#### [DO THIS]
Below are some records. Say how many of their lines contain the string "script", and give nothing but the number.

- - -

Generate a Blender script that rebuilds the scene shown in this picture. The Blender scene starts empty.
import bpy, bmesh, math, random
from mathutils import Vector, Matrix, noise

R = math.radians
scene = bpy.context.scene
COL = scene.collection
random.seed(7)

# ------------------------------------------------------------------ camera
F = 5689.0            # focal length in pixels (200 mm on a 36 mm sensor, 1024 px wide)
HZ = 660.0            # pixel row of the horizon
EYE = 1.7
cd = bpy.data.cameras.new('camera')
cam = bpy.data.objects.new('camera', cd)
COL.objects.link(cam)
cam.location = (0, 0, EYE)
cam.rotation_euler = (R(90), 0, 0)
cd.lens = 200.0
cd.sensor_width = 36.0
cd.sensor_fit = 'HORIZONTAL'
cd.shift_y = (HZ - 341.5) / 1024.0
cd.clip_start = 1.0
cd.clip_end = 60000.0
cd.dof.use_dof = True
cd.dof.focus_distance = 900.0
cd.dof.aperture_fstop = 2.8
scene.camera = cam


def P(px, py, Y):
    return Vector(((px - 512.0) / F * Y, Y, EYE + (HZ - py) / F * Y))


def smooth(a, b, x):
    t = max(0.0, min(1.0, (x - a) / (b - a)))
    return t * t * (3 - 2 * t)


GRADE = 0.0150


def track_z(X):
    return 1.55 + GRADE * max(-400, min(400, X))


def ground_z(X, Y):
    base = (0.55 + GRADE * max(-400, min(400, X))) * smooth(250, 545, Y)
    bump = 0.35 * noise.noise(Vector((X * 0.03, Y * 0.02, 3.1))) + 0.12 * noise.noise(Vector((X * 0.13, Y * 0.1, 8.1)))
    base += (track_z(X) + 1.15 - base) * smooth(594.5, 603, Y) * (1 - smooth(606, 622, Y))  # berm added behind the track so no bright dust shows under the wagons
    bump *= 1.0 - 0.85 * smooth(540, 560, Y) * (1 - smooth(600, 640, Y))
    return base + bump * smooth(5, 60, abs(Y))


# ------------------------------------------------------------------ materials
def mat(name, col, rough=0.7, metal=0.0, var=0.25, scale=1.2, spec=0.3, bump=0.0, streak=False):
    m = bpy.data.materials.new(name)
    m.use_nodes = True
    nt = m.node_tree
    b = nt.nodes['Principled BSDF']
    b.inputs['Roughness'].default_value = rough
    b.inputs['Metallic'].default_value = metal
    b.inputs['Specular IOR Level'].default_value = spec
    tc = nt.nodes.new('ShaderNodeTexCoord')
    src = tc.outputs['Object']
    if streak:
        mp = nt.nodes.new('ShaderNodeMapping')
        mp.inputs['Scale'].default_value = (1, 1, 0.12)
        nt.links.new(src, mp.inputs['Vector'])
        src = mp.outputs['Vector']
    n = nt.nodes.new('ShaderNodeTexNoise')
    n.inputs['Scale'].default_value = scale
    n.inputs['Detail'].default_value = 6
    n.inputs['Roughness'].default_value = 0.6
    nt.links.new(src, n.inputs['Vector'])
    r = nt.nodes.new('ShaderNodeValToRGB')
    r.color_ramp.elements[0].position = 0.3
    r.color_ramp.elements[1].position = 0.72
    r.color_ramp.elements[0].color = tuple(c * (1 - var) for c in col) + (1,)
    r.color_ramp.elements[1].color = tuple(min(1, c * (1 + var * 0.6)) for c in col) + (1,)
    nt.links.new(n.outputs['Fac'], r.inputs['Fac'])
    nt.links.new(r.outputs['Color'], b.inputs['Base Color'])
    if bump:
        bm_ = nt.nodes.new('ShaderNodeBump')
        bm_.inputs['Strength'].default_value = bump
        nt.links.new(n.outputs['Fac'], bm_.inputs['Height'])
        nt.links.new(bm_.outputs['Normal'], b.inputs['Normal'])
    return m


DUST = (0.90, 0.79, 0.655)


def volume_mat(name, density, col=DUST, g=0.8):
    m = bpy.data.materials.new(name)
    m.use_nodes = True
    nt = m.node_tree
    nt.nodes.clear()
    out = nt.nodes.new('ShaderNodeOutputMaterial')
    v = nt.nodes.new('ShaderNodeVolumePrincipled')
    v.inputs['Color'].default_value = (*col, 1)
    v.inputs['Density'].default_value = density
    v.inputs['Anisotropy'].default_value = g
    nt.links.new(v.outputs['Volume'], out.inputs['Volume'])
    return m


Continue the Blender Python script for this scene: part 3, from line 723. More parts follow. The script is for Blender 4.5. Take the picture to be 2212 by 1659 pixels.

- - -

#### [THE RESULT]
2